Reviewing December 2023

I started December by participating in the Advent of Code for the first week until I didn't have enough time before breakfast to continue. I did the challenges in Ruby first with a bit of code golfing to produce short solutions and then I rewrote some of them in MOROS Lisp to improve the language like I did last year.

It was fun. I customized my boot script to start directly into the Lisp interpreter and removed the need to load the core library manually. This allowed me to go straight to coding after turning on the computer.

The language improved significantly with the addition of a dict type to complement list, a host function to resolve hostnames, escape sequences like \e to print ANSI colors easily, and more!

Additionally, I implemented a hash command to compute the SHA256 digest of a file to make sure I can download and copy files without errors.
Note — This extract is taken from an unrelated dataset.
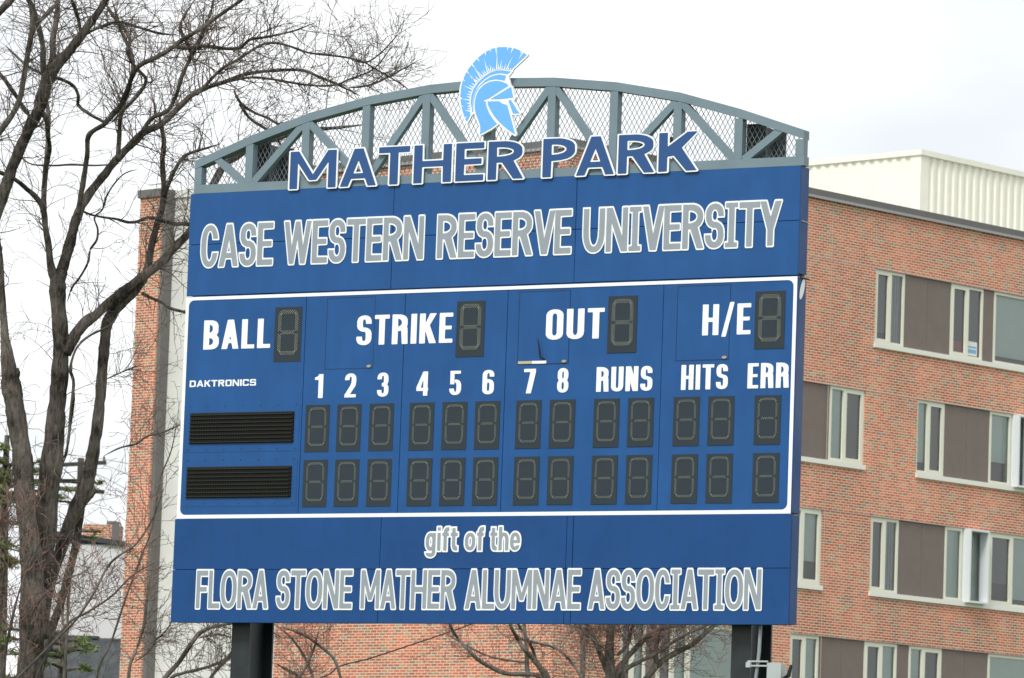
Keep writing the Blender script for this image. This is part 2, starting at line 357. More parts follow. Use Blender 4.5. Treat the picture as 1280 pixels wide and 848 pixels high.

At the beginning of the month I also started a new project called Nyx to have a bedrock platform to build MOROS. It's currently based on Alpine Linux and provides a minimalist text-based Linux host with the same look and feel as MOROS.

After that I updated this website and changed its theme from solarized to gruvbox that I've been using everywhere since 2019. I really like the result.

The rest of the first 3 weeks was spent on polishing a release of MOROS 0.10.2 in time for the winter solstice.

In the last week I took a coding break to try to see what data I could salvage from 22 hard drives of past computers from the last 30 years. The oldest drives no longer work, but most from around the year 2000 are still surprisingly in good condition, whereas many produced after that are either dead or full of errors.